A Mosca c’era anche Fico, primo ministro slovacco che non si è minimamente curato né dell’appello dell’Alta Rappresentante UE Kaia Kallas né delle bombe russe sull’Ucraina. Ed è stato un successo di Putin anche la presenza alla sfilata del presidente del Brasile Lula, ex campione di poveri e diseredati e oggi difensore di una visione distorta del «non allineamento» e di un anti-imperialismo di altri tempi, che lo fa accorrere alla corte di Putin e giustificare i suoi crimini.

L'incontro tra il primo ministro slovacco Fico e Vladimir Putin al Cremlino - Foto Afp © www.giornaledibrescia.it
L'incontro tra il primo ministro slovacco Fico e Vladimir Putin al Cremlino - Foto Afp © www.giornaledibrescia.it

Di fronte a questo 9 maggio, ce n’è un altro che vale la pena festeggiare e ricordare, proprio a causa di questo contesto internazionale doloroso e violento.

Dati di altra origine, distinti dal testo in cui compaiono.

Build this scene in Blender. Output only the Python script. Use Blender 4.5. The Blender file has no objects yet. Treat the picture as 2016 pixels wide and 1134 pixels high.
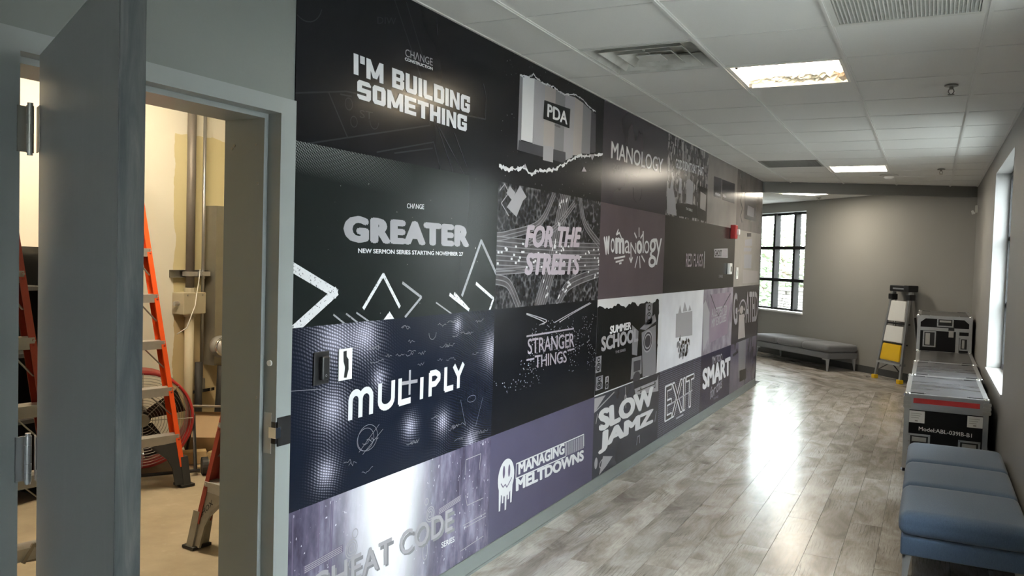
import bpy, bmesh, math, random
from mathutils import Vector, Matrix, Euler
PI = math.pi
sc = bpy.context.scene
col = sc.collection
rnd = random.Random(7)

# ------------------------------------------------------------------ camera, sky, exposure
cd = bpy.data.cameras.new('camera'); cam = bpy.data.objects.new('camera', cd); col.objects.link(cam)
sc.camera = cam
cd.sensor_width = 36.0; cd.lens = 1633.19 / 2016 * 36.0; cd.clip_start = 0.02; cd.clip_end = 300
def camera_matrix(loc, yaw, pitch, roll):
    f = Vector((math.sin(yaw)*math.cos(pitch), math.cos(yaw)*math.cos(pitch), math.sin(pitch)))
    r = Vector((math.cos(yaw), -math.sin(yaw), 0)); u = r.cross(f)
    r2 = r*math.cos(roll) + u*math.sin(roll); u2 = -r*math.sin(roll) + u*math.cos(roll)
    m = Matrix((r2, u2, -f)).transposed().to_4x4(); m.translation = loc
    return m
cam.matrix_world = camera_matrix(Vector((1.979, -3.325, 1.578)), -0.466882, -0.038333, 0.029284)
sc.view_settings.view_transform = 'Standard'; sc.view_settings.look = 'None'
sc.view_settings.gamma = 1.0; sc.view_settings.use_curve_mapping = False
sc.view_settings.exposure = 0.98

world = bpy.data.worlds.new('sky'); sc.world = world; world.use_nodes = True
wn = world.node_tree; wb = wn.nodes['Background']
wb.inputs[0].default_value = (0.90, 0.955, 1.0, 1); wb.inputs[1].default_value = 11.0

def area(name, loc, rot, sx, sy, power, color, portal=False):
    l = bpy.data.lights.new(name, 'AREA'); l.shape = 'RECTANGLE'; l.size = sx; l.size_y = sy
    l.energy = power; l.color = color
    o = bpy.data.objects.new(name, l); o.location = loc; o.rotation_euler = rot; col.objects.link(o)
    if portal: l.cycles.is_portal = True
    return o
# daylight portals in the window openings (they only guide sampling of the sky)
area('portal', (2.80, 4.38, 1.56), (0, PI/2, 0), 1.8, 1.9, 1, (1, 1, 1), True)
area('portal', (2.80, -0.55, 1.42), (0, PI/2, 0), 1.8, 2.3, 1, (1, 1, 1), True)
area('portal', (-0.90, 12.45, 1.62), (PI/2, 0, PI*0.75), 2.3, 1.75, 1, (1, 1, 1), True)
area('portal', (2.80, -5.50, 1.56), (0, PI/2, 0), 1.8, 1.9, 1, (1, 1, 1), True)

CEIL = 2.63
W = 2.465

# ------------------------------------------------------------------ helpers
def link(o, parent=None):
    col.objects.link(o)
    if parent is not None: o.parent = parent
    return o
def tag(o, label=None, cat=None, group=None, kind=None):
    if label: o['label'] = label
    if cat: o['category'] = cat
    if group: o['group'] = group
    if kind: o['kind'] = kind
    return o
def thing(name, label, cat, loc=(0, 0, 0), rz=0.0, group=None):
    o = bpy.data.objects.new(name, None); o.empty_display_size = 0.1
    o.location = loc; o.rotation_euler = (0, 0, rz); link(o)
    return tag(o, label, cat, group)
def obj(name, bm, mat, parent=None, smooth=False, label=None, kind=None, loc=None):
    me = bpy.data.meshes.new(name); bm.normal_update(); bm.to_mesh(me); bm.free()
    for m in (mat if isinstance(mat, (list, tuple)) else [mat]): me.materials.append(m)
    if smooth:
        for p in me.polygons: p.use_smooth = True
    o = bpy.data.objects.new(name, me); link(o, parent)
    if loc is not None: o.location = loc
    if label: o['label'] = label
    if kind: o['kind'] = kind
    return o
def weighted(o, angle=0.6):
    for p in o.data.polygons: p.use_smooth = True
    try: o.data.set_sharp_from_angle(angle=angle)
    except Exception: pass
    return o
def B(): return bmesh.new()
def box(bm, x0, x1, y0, y1, z0, z1, mi=0, M=None):
    vs = [bm.verts.new((x, y, z)) for x in (x0, x1) for y in (y0, y1) for z in (z0, z1)]
    if M is not None:
        for v in vs: v.co = M @ v.co
    for q in ((0, 1, 3, 2), (4, 6, 7, 5), (0, 4, 5, 1), (2, 3, 7, 6), (0, 2, 6, 4), (1, 5, 7, 3)):
        f = bm.faces.new([vs[i] for i in q]); f.material_index = mi
    return vs
def rbox(x0, x1, y0, y1, z0, z1, r, seg=2, mi=0):
    bm = B(); box(bm, x0, x1, y0, y1, z0, z1, mi)
    bmesh.ops.recalc_face_normals(bm, faces=bm.faces)
    bmesh.ops.bevel(bm, geom=list(bm.edges), offset=r, segments=seg, profile=0.5, affect='EDGES')
    return bm
def join(bm, other, M=None):
    me = bpy.data.meshes.new('tmp'); other.to_mesh(me); other.free()
    if M is not None: me.transform(M)
    bm.from_mesh(me); bpy.data.meshes.remove(me)
def basis(d):
    d = d.normalized(); a = Vector((0, 0, 1)) if abs(d.z) < 0.9 else Vector((1, 0, 0))
    u = d.cross(a).normalized(); return u, d.cross(u)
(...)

Quest’anno è stato il 75° anniversario del discorso di Robert Schumann, che il 9 maggio 1950 ha proposto di mettere in comune la produzione di carbone e acciaio, materia prima di tutte le armi, ma anche della rinascita industriale ed economica dell’Europa.

La Ceca (membri fondatori: Francia, Germania occidentale, Italia, Paesi Bassi, Belgio e Lussemburgo) è la prima delle istituzioni sovranazionali europee che daranno origine a quella che oggi chiamiamo «Unione europea». Quest’anno vale davvero la pena celebrare la «festa dell’Europa» nata sull’impegno di rendere definitivamente impossibile la guerra fra i suoi membri sulla base di un progetto che non potrebbe essere più lontano da quello di Mosca; è fondato su libertà, democrazia, mercato comune e sviluppo economico solidale, e ci chiama tutti e tutte a una maggiore responsabilità di portarlo a compimento.

Anche perché la pace e la democrazia di cui il vecchio continente ha goduto in questi 80 anni non sono caduti dal cielo né sono il prodotto esclusivo dell’ombrello americano, come alcuni vogliono farci credere. Sono stati il frutto della lotta di tanti uomini e donne e come tali sono fragili; una lotta che è lungi dall’essere conclusa, non è esente da contraddizioni ed errori, ma deve essere rilanciata anche attraverso l’impegno a difendere le libertà e la pace degli altri, a partire dagli Ucraini e dalle vittime dei crimini di Netanyahu e dei suoi, sui quali l’Unione europea non può più continuare a tacere.